The Panel considered the following to be mitigating features in this case:

• Mr Anderson cooperated throughout the Agency’s investigation, has taken responsibility for his actions and made early admissions to the Council, the Agency and to this Panel;

• He repaid the money to the Agency within a year;

• He has engaged with these regulatory proceedings and the Panel acknowledged that he is unrepresented to date;

• Mr Anderson has told the Panel that he is currently employed and working without
incident and that his employer is aware of the allegation he faceds.

Although it did not consider these to be mitigating factors, the Panel noted that the dishonesty in this case was not directly related to service users and that there was no identifiable risk posed to service users by Mr Anderson.

The Panel suspended Mr anderson for 12 months to give him sufficient time to reflect on the Panel’s findings, develop insight, and formulate a plan for remediation.

Before the Suspension Order expires, it will be reviewed by a panel of the HCPC and Mr Anderson will be invited to attend that review hearing.
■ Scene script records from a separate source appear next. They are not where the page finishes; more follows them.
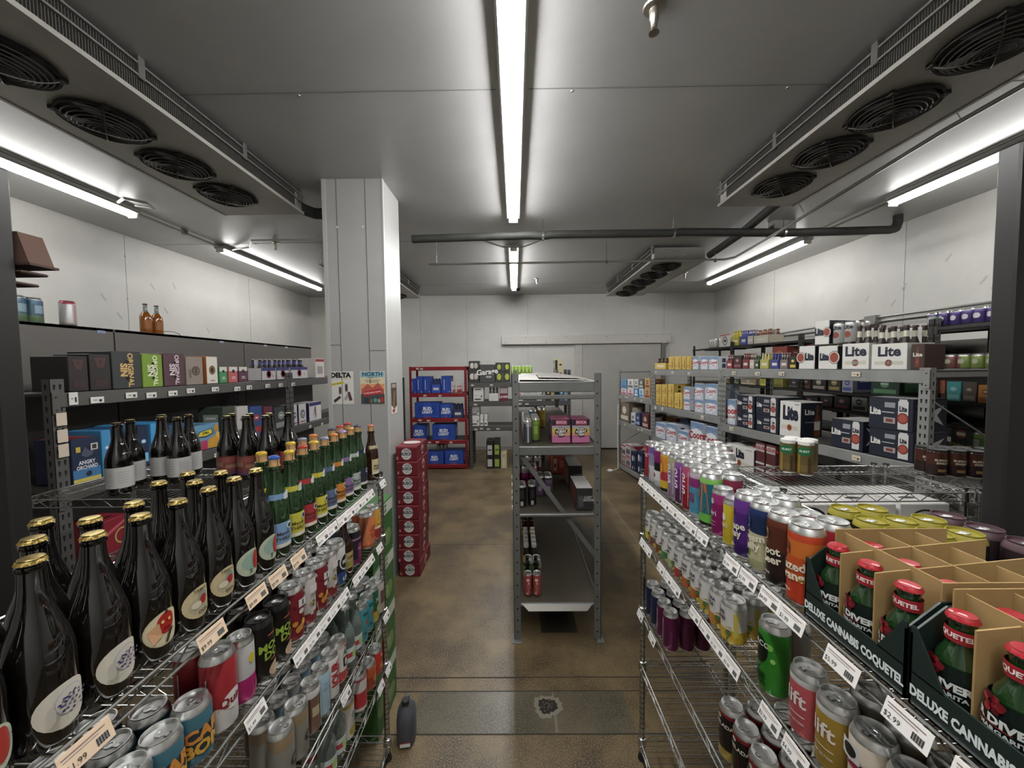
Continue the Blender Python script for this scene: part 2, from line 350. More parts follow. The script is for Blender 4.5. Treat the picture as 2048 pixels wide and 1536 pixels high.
# ---------------------------------------------------------------- ceiling lights
SIDE = .34
tube_m = mat('#f6f7f7', .4, emit=TUBE_POWER); tube_s = mat('#f8f7f4', .4, emit=TUBE_POWER*SIDE); hous_m = mat('#b6b5b1', .4)
def light(x, y0, y1, label, z=ZC, wd=.15, tw=.042):
    L = y1-y0; mb = MB().box(-wd/2, 0, -.05, wd/2, L, 0, hous_m, .012); mb.box(-wd/2-.02, .04, -.012, wd/2+.02, L-.04, -.001, hous_m)
    d = MB(); prof = []; n = 9; vs = []
    for y in (.02, L-.02): vs += [(tw*math.cos(PI+PI*i/(n-1)), y, -.048+1.05*tw*math.sin(PI+PI*i/(n-1))) for i in range(n)]
    d.add(vs, [(i, i+1, n+i+1, n+i) for i in range(n-1)] + [tuple(range(n)), tuple(range(2*n-1, n-1, -1)), (0, n, 2*n-1, n-1)], tube_m if abs(x) < 1 else tube_s, True)
    e = T('end_cap', MB().box(-tw-.004, 0, -.094, tw+.004, .02, -.045, WHITE, .004))
    T('strip_light', mb, [T('light_tube', d), e, (e, (0, L-.02, 0))]).put((x, y0, z), 0, label, 'ceiling light', 'long strip lights on the ceiling')
light(0, 1.35, 4.0, 'long white strip light over the aisle, nearest centre one'); light(0, 4.95, 7.5, 'strip light over the aisle behind the black crossing pipe')
light(-3.77, 1.2, 3.75, 'strip light near left wall, the nearer one cut by the black post'); light(-3.78, 4.83, 7.3, 'strip light near left wall, the farther one before the pillar')
light(3.67, 1.25, 3.72, 'strip light near right wall, the nearer one above the black post'); light(3.71, 4.8, 7.2, 'strip light near right wall, the farther one by the corner')
light(0, -1.3, 1.15, 'strip light over the aisle directly above the camera')
# ---------------------------------------------------------------- pipes and ceiling fittings
pipe_b = mat('#33332f', .7, noise=9, two='#2a2a27'); pipe_w = mat('#a9a79f', .35, .4)
def hanger(mb, x, y, z, r): mb.bar((x, y, z+r), (x, y, ZC), .004, CHROME, 5); mb.bar((x-.012, y, z), (x+.012, y, z), r+.006, CHROME, 12)
mb = MB().path([(-1.105, 4.13, 3.30), (.2, 4.13, 3.325), (.32, 4.13, 3.315), (.42, 4.13, 3.33), (1.7, 4.15, 3.335), (1.85, 4.15, 3.345), (3.0, 4.17, 3.33), (4.1, 4.17, 3.345), (4.17, 4.17, 3.36), (4.19, 4.17, 3.43), (4.19, 4.17, 3.5)], .043, pipe_b, 14)
t = T('insulated_pipe', mb, [T('pipe_hanger', (lambda m: (hanger(m, .32, 4.13, 3.315, .045), hanger(m, 1.745, 4.15, 3.337, .045), hanger(m, 2.95, 4.17, 3.33, .045), m)[-1])(MB()))])
t.put((0, 0, 0), 0, 'black insulated pipe crossing the room below the ceiling, elbow at right', 'pipe')
mb = MB().path([(-1.105, 4.9, 3.235), (2.72, 4.9, 3.25), (2.8, 4.8, 3.25), (2.75, 4.13, 3.255), (2.67, 2.4, 3.33), (2.6, -1.2, 3.36)], .014, pipe_w, 8)
h = MB(); [hanger(h, x, 4.9, 3.24, .015) for x in (-1.0, 1.2, 2.6)]; [h.bar((x, y, 3.32), (x-.12, y, ZC), .004, CHROME, 5) for x, y in ((2.74, 3.6), (2.67, 2.3))]
T('sprinkler_pipe', mb, [T('pipe_hanger', h)]).put((0, 0, 0), 0, 'thin pale pipe crossing the room then turning along the right side', 'pipe')
T('insulated_pipe', MB().path([(2.62, 5.07, 3.36), (2.62, 4.4, 3.40), (2.5, 3.6, 3.42), (2.5, 3.3, 3.42)], .045, pipe_b, 12)).put((0, 0, 0), 0, 'short black insulated pipe joining the two right cooling units', 'pipe')
T('copper_pipe', MB().path([(2.5, 3.3, 3.38), (2.5, -1.2, 3.38)], .018, mat('#75736c', .4, .3), 8)).put((0, 0, 0), 0, 'grey pipe beside the outer edge of the nearer right cooling unit', 'pipe')
T('insulated_pipe', MB().path([(-1.99, 3.46, 3.38), (-1.9, 3.62, 3.38), (-1.63, 3.66, 3.38)], .05, pipe_b, 12)).put((0, 0, 0), 0, 'short black insulated pipe from the nearer left cooling unit to the pillar', 'pipe')
T('conduit', MB().path([(-3.77, 3.78, 3.47), (-3.77, 4.8, 3.47)], .012, pipe_w, 8).box(-3.79, 4.3, 3.45, -3.75, 4.34, 3.5, riv_m)).put((0, 0, 0), 0, 'thin conduit linking the two left strip lights', 'conduit')
T('conduit', MB().path([(-3.6, 3.6, 3.47), (-3.45, 3.62, 3.45), (-3.4, 3.5, 3.45), (-3.5, 3.4, 3.45), (-3.66, 3.5, 3.46)], .012, pipe_w, 8)).put((0, 0, 0), 0, 'looped grey cable beside the far end of nearer left light', 'cable')
T('conduit', MB().path([(-3.7, 4.95, 3.47), (-3.4, 4.85, 3.47), (-3.2, 4.6, 3.47), (-1.65, 4.6, 3.47)], .012, pipe_w, 8)).put((0, 0, 0), 0, 'thin conduit from the farther left light towards the pillar', 'conduit')
T('conduit', MB().path([(-.55, 4.5, 3.46), (-.15, 4.9, 3.45), (-.09, 4.93, 3.45)], .011, pipe_w, 8)).put((0, 0, 0), 0, 'diagonal conduit meeting the farther centre light from the left', 'conduit')
T('conduit', MB().path([(.5, 4.5, 3.46), (.15, 4.9, 3.45), (.09, 4.93, 3.45)], .011, pipe_w, 8)).put((0, 0, 0), 0, 'diagonal conduit meeting the farther centre light from the right', 'conduit')
T('conduit', MB().path([(3.69, 3.75, 3.47), (3.7, 4.78, 3.47)], .012, pipe_w, 8)).put((0, 0, 0), 0, 'thin conduit linking the two right strip lights', 'conduit')
mb = MB(); mb.box(2.9, 4.25, 3.4, 3.15, 4.35, 3.5, mat('#8d8c88', .4), .005)
T('junction_box', mb).put((0, 0, 0), 0, 'small grey box on ceiling behind the black pipe at right', 'junction box')
T('control_box', MB().box(-2.05, 4.35, 3.28, -1.66, 4.5, 3.46, mat('#c9c7be', .5), .008).box(-1.84, 4.345, 3.36, -1.8, 4.35, 3.37, BLK)).put((0, 0, 0), 0, 'off-white control box on the ceiling just left of the pillar', 'control box')
def sprinkler(x, y, label, s=1.0):
    mb = MB(); mb.lathe([(.045*s, 0), (.042*s, -.008), (.02*s, -.012), (.018*s, -.05*s), (.014*s, -.055*s), (.012*s, -.085*s), (.006*s, -.09*s), (.004*s, -.1*s), (0, -.1*s)], mat('#a39d90', .3, .9), 16)
    d = MB(); d.lathe([(.02*s, -.1*s), (.022*s, -.102*s), (0, -.104*s)], mat('#a39d90', .3, .9), 12); d.bar((-.013*s, 0, -.06*s), (-.006*s, 0, -.1*s), .002*s, mat('#a39d90', .3, .9)); d.bar((.013*s, 0, -.06*s), (.006*s, 0, -.1*s), .002*s, mat('#a39d90', .3, .9))
    T('sprinkler', mb, [T('deflector', d)]).put((x, y, ZC), 0, label, 'sprinkler')
sprinkler(.64, 1.75, 'brass ceiling sprinkler head in front, right of the nearest centre light', 1.1)
sprinkler(.42, 6.9, 'small far ceiling sprinkler just right of the centre light end'); sprinkler(2.98, 6.6, 'small far ceiling sprinkler right of the far cooling unit'); sprinkler(-3.0, 4.75, 'small ceiling sprinkler left of the pillar')
T('ceiling_camera', MB().lathe([(.05, 0), (.05, -.02), (.035, -.05), (0, -.06)], mat('#2a2a2a', .3), 14)).put((.08, 7.75, ZC), 0, 'small dark dome camera by the far centre light end', 'camera')
T('ceiling_camera', MB().lathe([(.05, 0), (.05, -.02), (.035, -.05), (0, -.06)], mat('#d0cfca', .3), 14)).put((2.35, 7.9, ZC), 0, 'small pale dome camera near back wall, right of far cooling unit', 'camera')
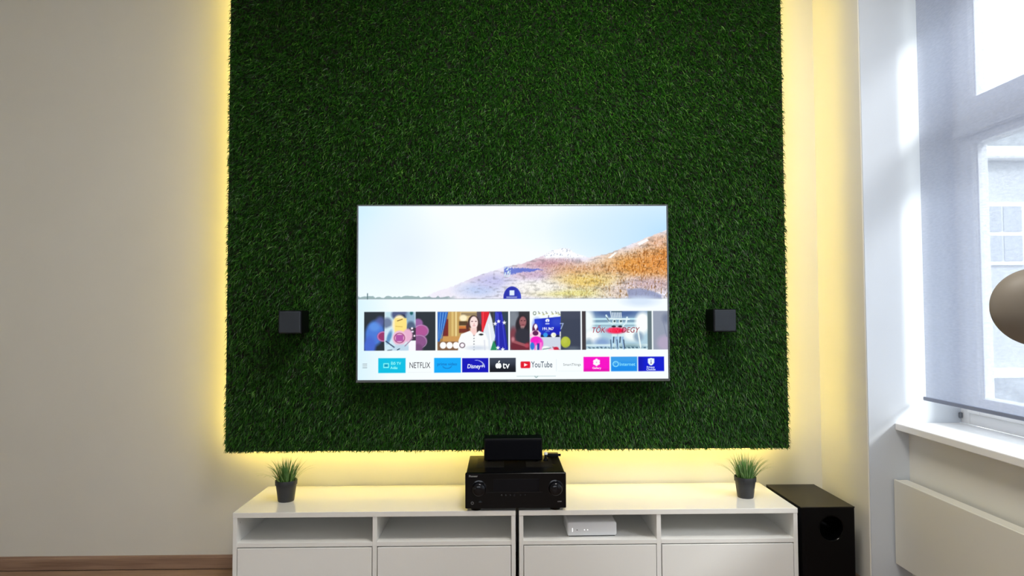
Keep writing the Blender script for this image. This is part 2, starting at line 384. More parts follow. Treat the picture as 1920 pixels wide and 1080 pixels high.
def vnoise(sx, sy=None, seed=0):
    sy = sy or sx; r = np.random.default_rng(seed); nx, ny = int(576/sx)+3, int(326/sy)+3
    g = r.random((ny, nx)); u, v = (gx-SX0)/sx, (gy-SY0)/sy; i, j = u.astype(int), v.astype(int); fu, fv = u-i, v-j
    return (g[j, i]*(1-fu)+g[j, i+1]*fu)*(1-fv)+(g[j+1, i]*(1-fu)+g[j+1, i+1]*fu)*fv
# sky
put(np.clip(1-(gx-675)/140, 0, 1)*.8*np.clip(1-(gy-400)/200, .2, 1), (200, 235, 255))
put(np.clip(1-np.hypot((gx-760)/110, (gy-470)/90), 0, 1)*.8, (226, 238, 255))
put(np.clip(1-np.hypot((gx-1251)/230, (gy-440)/110), 0, 1), (176, 220, 255))
put(np.clip(1-np.hypot((gx-1130)/200, (gy-430)/60), 0, 1)*.6, (212, 236, 255))
# mountain ridge
RX = [675, 800, 812, 854, 893, 940, 946, 984, 1020, 1027, 1042, 1057, 1068, 1080, 1105, 1142, 1173, 1212, 1247, 1252]
RY = [565, 558, 551, 537, 520, 504, 502, 495, 481, 475, 470, 467, 469, 477, 485, 477, 465, 448, 434, 432]
ridge = np.interp(gx, RX, RY)+ (vnoise(3, 3, 3)-.5)*2.5
below = sm(gy-ridge, 1.2)*sm(562.5-gy)*sm(gx-800, 30)
n1, n2, n3 = vnoise(1.3, 1.8, 1), vnoise(1.1, 1.5, 2), vnoise(9, 6, 4)
def field(x, y, rx, ry, p=1.): return np.clip(1.3-np.hypot((gx-x)/rx, (gy-y)/ry), 0, 1)**p
C = np.zeros_like(IMG); C[:] = (240, 236, 248)
def cf(m_, c): 
    global C
    C = C*(1-m_[..., None])+np.asarray(c, float)*m_[..., None]
cf(field(900, 545, 45, 16)*.9, (188, 204, 240)); cf(field(885, 522, 60, 9)*.8, (222, 208, 222))
cf(field(925, 528, 40, 16), (196, 196, 236)); cf(field(1030, 498, 62, 15), (205, 160, 172)); cf(field(1000, 515, 50, 12), (208, 180, 205))
cf(field(1085, 510, 60, 16), (226, 176, 132)); cf(field(1190, 500, 75, 28), (232, 160, 74)); cf(field(1250, 490, 60, 45), (230, 150, 70))
cf(field(1100, 530, 70, 18), (240, 208, 118)); cf(field(1080, 552, 90, 10), (236, 228, 150)); cf(field(1220, 535, 62, 15), (214, 186, 190))
cf(field(1165, 550, 50, 12)*.8, (230, 206, 196)); cf(field(1010, 540, 55, 12), (252, 248, 240)); cf(field(1235, 455, 20, 12), (238, 190, 160))
dark = np.clip((n1*.6+n2*.4-.56)*4, 0, 1); lite = np.clip((.42-n1*.5-n2*.5)*4, 0, 1)
dens = np.clip((gx-880)/260, .12, 1)*np.clip((gy-ridge)/14, .2, 1)
C = C*(1-.34*(dark*dens)[..., None]); C = C+(255-C)*(.55*lite*np.clip((gx-860)/250, .3, .9))[..., None]
n4 = vnoise(1.2, 3.6, 21); tr_ = np.clip((n4-.62)*5, 0, 1)*np.clip((gx-1010)/150, 0, 1)*np.clip((gy-ridge-6)/14, 0, 1)
C = C*(1-tr_[..., None]*np.array([.35, .5, .75])*.75)
C = C*(1-(np.clip((vnoise(7, 3, 31)-.6)*4, 0, 1)*np.clip((gx-850)/100, 0, .5)*.35)[..., None])
IMG[:] = IMG*(1-below[..., None])+C*below[..., None]
cap = sm(gy-ridge, 2)*np.clip((486-gy+3*n3)/4, 0, 1)*sm(gx-1022, 6)*sm(1100-gx, 8); put(cap, (252, 254, 255))
put(cap*np.clip((n1-.7)*6, 0, 1), (150, 160, 190))
poly([(1195, 458), (1214, 449), (1217, 453), (1200, 462)], (252, 252, 252)); poly([(1140, 486), (1153, 475), (1158, 475), (1146, 486)], (252, 250, 245))
pm = np.clip((1-np.abs((gy-(510-.04*(gx-950)+3*(n3-.5)))/(9*np.clip((1022-gx)/75, 0, 1)+.01)))*3+(n1-.5)*2.2, 0, 1)*sm(gx-946)*sm(gy-502, 3); put(pm*.85, (84, 106, 206))
put(sm(gx-946)*sm(958-gx)*sm(gy-503)*sm(521-gy)*np.clip((n1-.45)*5, 0, 1), (215, 235, 245))
poly([(1175, 545), (1200, 543), (1222, 548), (1240, 556), (1240, 563), (1178, 563)], (140, 150, 188), .85, 4)
# tree line, helmet
th = 560-4*vnoise(4, 300, 9)[0:1, :]; put(sm(gy-th)*sm(562-gy)*sm(850-gx, 20)*.6, (96, 130, 130)); line(692.5, 552, 692.5, 562, 2, (90, 120, 125)); 
line(675, 562, 1250, 562, 1.2, (130, 140, 150), .55)
put(sm(562.7-gy), 0) if False else None
m_ = sm((1-np.hypot((gx-961)/16.5, (gy-560)/21))*16)*sm(562.5-gy); put(m_, (28, 40, 170)); put(m_*np.clip((gx-965)/10, 0, 1)*.5, (60, 90, 220))
rect(956, 546.5, 965, 556, (225, 240, 255)); rect(950, 558, 970, 561, (170, 180, 220), .8)
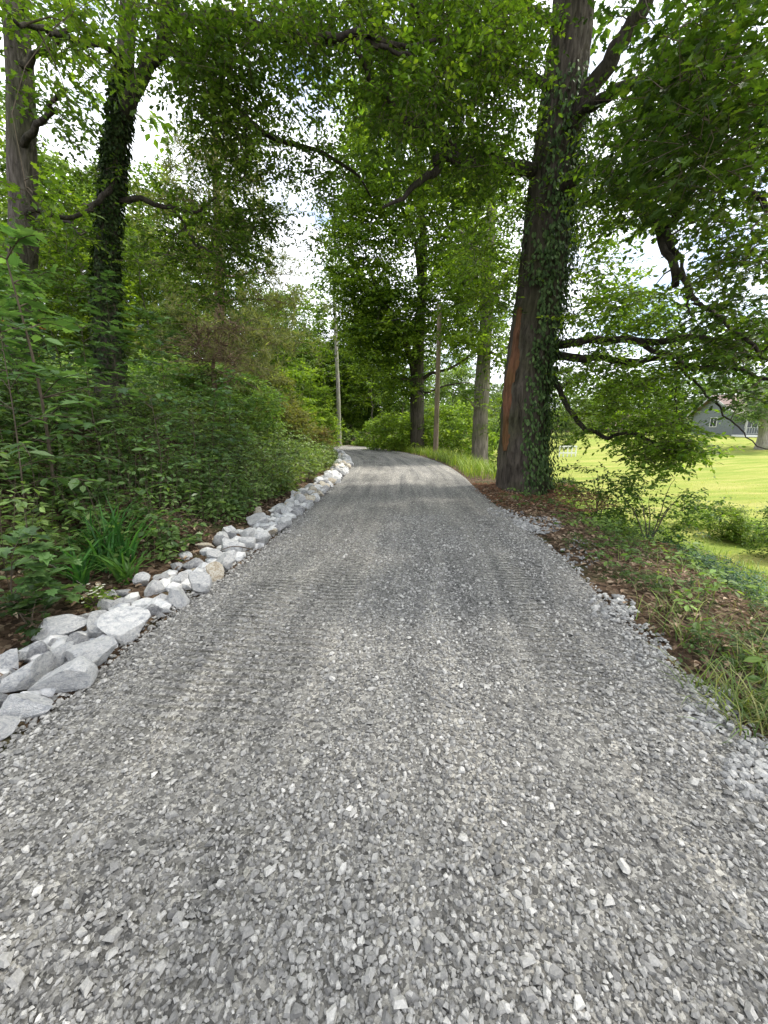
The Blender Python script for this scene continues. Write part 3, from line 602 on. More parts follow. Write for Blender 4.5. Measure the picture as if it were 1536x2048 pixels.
x0, y0 = P(222, 812, 8.0)[:2]; bs = np.array([x0, y0, g1(x0, y0) - .1])
left_tree('ivy_covered_tree', 'tall leaning tree on the left bank with its middle trunk wrapped in dark ivy', bs,
    [bs, P(212, 640, 8.0), P(215, 480, 8.0), P(229, 320, 8.0), P(246, 180, 8.0), P(254, 60, 8.0), P(258, -100, 8), P(250, -500, 8)], [.25, .185, .15, .14, .13, .115, .10, .07],
    [([(242, 245, 8), (282, 165, 7.9), (320, 90, 7.8), (350, -10, 7.6), (390, -150, 7.5)], .12, .08),
     ([(330, 60, 7.7), (390, 38, 7.5), (470, 40, 7.3), (560, 62, 7.1), (640, 76, 7.0), (720, 66, 6.9), (800, 84, 6.8), (870, 82, 6.8)], .085, .022),
     ([(640, 76, 7.0), (720, 78, 6.9), (775, 100, 6.8), (830, 130, 6.7)], .045, .02),
     ([(320, 90, 7.8), (390, 130, 8.0), (435, 170, 8.2), (500, 240, 8.4), (560, 283, 8.6), (640, 305, 8.8), (705, 340, 9.0), (742, 390, 9.2)], .085, .018),
     ([(490, 235, 8.4), (498, 300, 8.4), (485, 370, 8.4), (505, 430, 8.4)], .028, .008),
     ([(238, 400, 8), (300, 405, 8), (345, 415, 8), (400, 422, 8), (430, 400, 8)], .055, .012),
     ([(345, 415, 8), (375, 470, 8), (410, 500, 8), (450, 520, 8)], .028, .008),
     ([(240, 350, 8), (180, 420, 7.4), (110, 440, 6.8), (60, 400, 6.4)], .05, .015),
     ([(252, 120, 8), (200, 90, 7), (110, 60, 6), (20, 40, 5.2)], .06, .02)],
    [RO((250, 90, 80, 50, 5.4, 7, 12)), RO((100, 50, 90, 60, 5, 7, 12)), RO((90, 190, 70, 70, 5.4, 7.2, 8)), RO((310, 130, 40, 35, 5, 6, 6)), RO((30, 390, 60, 40, 4.4, 6, 8)),
     R4((430, 90, 110, 80, 6.4, 8.6, 55)), R4((560, 70, 110, 70, 6.2, 8.6, 46)), R4((680, 50, 100, 50, 6.2, 8.2, 36)), R4((470, 250, 70, 80, 7, 9.2, 42)), R4((430, 180, 70, 60, 7, 9, 22)),
     R4((600, 200, 80, 60, 7.2, 9.5, 16)), R4((560, 320, 60, 50, 8, 9.6, 16)), R4((480, 390, 45, 70, 7.8, 9, 26)), R4((670, 330, 60, 60, 8.4, 10, 14)), R4((510, 480, 50, 50, 8, 9.4, 22)), R4((400, 500, 70, 50, 7.6, 9, 24)),
     R4((440, 570, 70, 40, 8, 9.4, 16)), R4((320, 500, 40, 50, 7.6, 9, 14)), R4((130, 150, 90, 60, 6, 8.2, 15)), R4((110, 440, 90, 40, 6.2, 8, 22)), R4((290, 40, 60, 40, 6.5, 8, 14)), R4((190, 330, 50, 80, 7, 9, 9)),
     R4((350, 420, 60, 26, 7.8, 8.6, 8)), R4((620, 440, 70, 80, 8.8, 10.8, 24)), R4((640, 560, 40, 40, 9.4, 11, 6)), R4((740, 120, 60, 60, 6.8, 8.5, 10)), R4((700, 230, 60, 60, 8, 10, 10))],
    9500, 5, upper=36, ivr=(.06, .63))
x0, y0 = P(38, 790, 7.8)[:2]; bs = np.array([x0, y0, g1(x0, y0) - .1])
left_tree('bank_tree', 'straight mottled grey trunk at the far left edge of the picture, on the bank', bs,
    [bs, P(42, 600, 7.8), P(48, 450, 7.8), P(44, 300, 7.8), P(40, 150, 7.8), P(30, 0, 7.8), P(10, -300, 7.8)], [.27, .215, .20, .19, .17, .155, .11],
    [([(44, 300, 7.8), (90, 240, 7.4), (120, 190, 7)], .06, .02), ([(44, 420, 7.8), (100, 430, 7.4), (170, 470, 7.0)], .05, .015), ([(40, 150, 7.8), (100, 100, 7.5), (180, 40, 7)], .06, .02)],
    [R4((110, 60, 80, 50, 6, 8, 14)), R4((30, 260, 50, 60, 5.4, 7, 8)), R4((150, 250, 60, 60, 7, 8.6, 10)), R4((90, 470, 80, 40, 6.2, 8, 16)), R4((160, 560, 60, 40, 7, 8.6, 9)), RO((20, 470, 60, 30, 4.4, 5.6, 8))],
    600, 15, upper=14, ivr=(.05, .12))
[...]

This Panel cannot bind the assessment that will be made by any future reviewing panel. However, it may assist any such reviewing panel, and Mr anderson, if at or before a future review, he produces:

• a written reflective piece dealing with the reasons for his dishonesty; the impact of his dishonesty on his employer, the Social Work profession and members of the public; and what steps he has taken to prevent such failings occurring again;

• confirmation that he has undertaken continuing professional development;

• written references or testimonials from any place of work, either for paid or unpaid employment, regarding his character, trustworthiness and integrity.

Mr Anderson is encouraged to attend a further review hearing and it is likely that any future reviewing panel will benefit from his attendance.